• Stated problem:
Copy the material that follows word for word and omit its pictures.

• Supplied material:
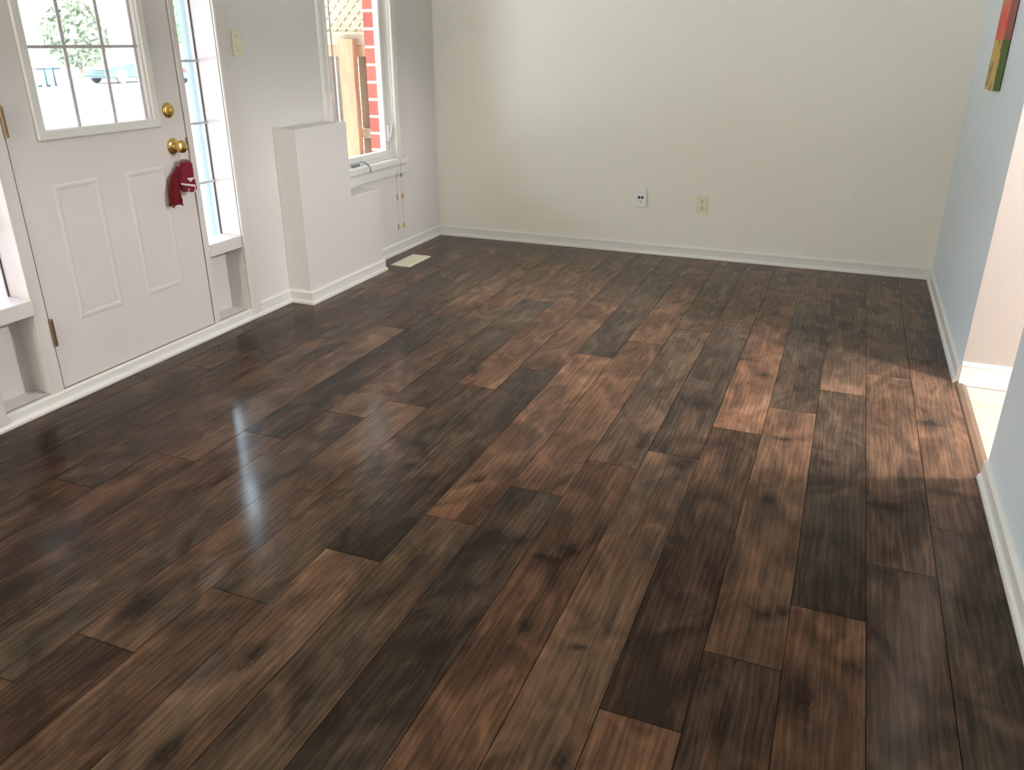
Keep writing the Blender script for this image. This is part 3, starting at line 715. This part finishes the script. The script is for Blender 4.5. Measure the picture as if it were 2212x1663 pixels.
def car(x, y, m, label, L=4.3, z0=-.34, tail=None):
    """a saloon parked along y, its nose towards smaller y"""
    t = empty('parked_car', (x, y+L/2, z0), label, 'car')
    o_ = lambda pts: [(y+a*L, z0+h) for a, h in pts]
    MB().prism(o_([(0, .28), (.015, .55), (.05, .66), (.27, .76), (.95, .80), (.99, .70), (1, .35), (.97, .22), (.03, .22)]), 'x', x-.85, x+.85, bev=.05, seg=2).build('car_body', m, t, True)
    MB().prism(o_([(.27, .75), (.40, 1.22), (.48, 1.30), (.70, 1.30), (.78, 1.24), (.90, .79)]), 'x', x-.70, x+.70, bev=.04, seg=2).build('car_cabin', mat('car_roof_paint', (.30, .32, .34), .3), t, True)
    for ya, yb in ((.33, .53), (.55, .80)):
        MB().prism(o_([(ya+.02, .80), (ya+.085 if ya < .4 else ya, 1.20), (yb-.0 if yb < .6 else yb-.07, 1.22), (yb, .80)]), 'x', x+.695, x+.712).build('car_window', m_glassdark, t)
    for a in (.18, .80):
        for xx in (x-.87, x+.70):
            MB().lathe([(0, .20), (.02, .31), (.15, .31), (.17, .20)], (xx, y+a*L, z0+.31), (1, 0, 0), 20).build('wheel', m_tyre, t, True)
    if tail: MB().box(x-.6, x+.87, y-.012, y+.10, z0+.50, z0+.66, .01).build('tail_light', tail, t)
m_tyre = mat('tyre_rubber', (.12, .12, .13), .8)
m_glassdark = mat('car_glass', (.30, .33, .36), .1)
car(-29, 28.75, mat('teal_paint', (.065, .115, .125), .35), 'teal car parked across the street right of the small tree')
car(-25.3, 30.4, mat('blue_paint', (.09, .13, .27), .35), 'blue car with a red light seen through the sidelight', L=3.9, tail=mat('red_lens', (.30, .03, .03), .3))

hs = empty('far_house', (-48, 44, -.34), 'pale house with a low grey roof far across the street', 'house')
MB().box(-56, -48, 30, 58, -.34, 2.3).build('house_wall', mat('pale_siding', (.6, .6, .58), .8), hs)
MB().prism([(-47.4, 2.2), (-56.6, 2.2), (-52, 4.4)], 'y', 29.4, 58.6).build('house_roof', mat('grey_shingle', (.30, .30, .30), .9), hs)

• Correct answer:
Keep writing the Blender script for this image. This is part 3, starting at line 715. This part finishes the script. The script is for Blender 4.5. Measure the picture as if it were 2212x1663 pixels.
def car(x, y, m, label, L=4.3, z0=-.34, tail=None):
    """a saloon parked along y, its nose towards smaller y"""
    t = empty('parked_car', (x, y+L/2, z0), label, 'car')
    o_ = lambda pts: [(y+a*L, z0+h) for a, h in pts]
    MB().prism(o_([(0, .28), (.015, .55), (.05, .66), (.27, .76), (.95, .80), (.99, .70), (1, .35), (.97, .22), (.03, .22)]), 'x', x-.85, x+.85, bev=.05, seg=2).build('car_body', m, t, True)
    MB().prism(o_([(.27, .75), (.40, 1.22), (.48, 1.30), (.70, 1.30), (.78, 1.24), (.90, .79)]), 'x', x-.70, x+.70, bev=.04, seg=2).build('car_cabin', mat('car_roof_paint', (.30, .32, .34), .3), t, True)
    for ya, yb in ((.33, .53), (.55, .80)):
        MB().prism(o_([(ya+.02, .80), (ya+.085 if ya < .4 else ya, 1.20), (yb-.0 if yb < .6 else yb-.07, 1.22), (yb, .80)]), 'x', x+.695, x+.712).build('car_window', m_glassdark, t)
    for a in (.18, .80):
        for xx in (x-.87, x+.70):
            MB().lathe([(0, .20), (.02, .31), (.15, .31), (.17, .20)], (xx, y+a*L, z0+.31), (1, 0, 0), 20).build('wheel', m_tyre, t, True)
    if tail: MB().box(x-.6, x+.87, y-.012, y+.10, z0+.50, z0+.66, .01).build('tail_light', tail, t)
m_tyre = mat('tyre_rubber', (.12, .12, .13), .8)
m_glassdark = mat('car_glass', (.30, .33, .36), .1)
car(-29, 28.75, mat('teal_paint', (.065, .115, .125), .35), 'teal car parked across the street right of the small tree')
car(-25.3, 30.4, mat('blue_paint', (.09, .13, .27), .35), 'blue car with a red light seen through the sidelight', L=3.9, tail=mat('red_lens', (.30, .03, .03), .3))

hs = empty('far_house', (-48, 44, -.34), 'pale house with a low grey roof far across the street', 'house')
MB().box(-56, -48, 30, 58, -.34, 2.3).build('house_wall', mat('pale_siding', (.6, .6, .58), .8), hs)
MB().prism([(-47.4, 2.2), (-56.6, 2.2), (-52, 4.4)], 'y', 29.4, 58.6).build('house_roof', mat('grey_shingle', (.30, .30, .30), .9), hs)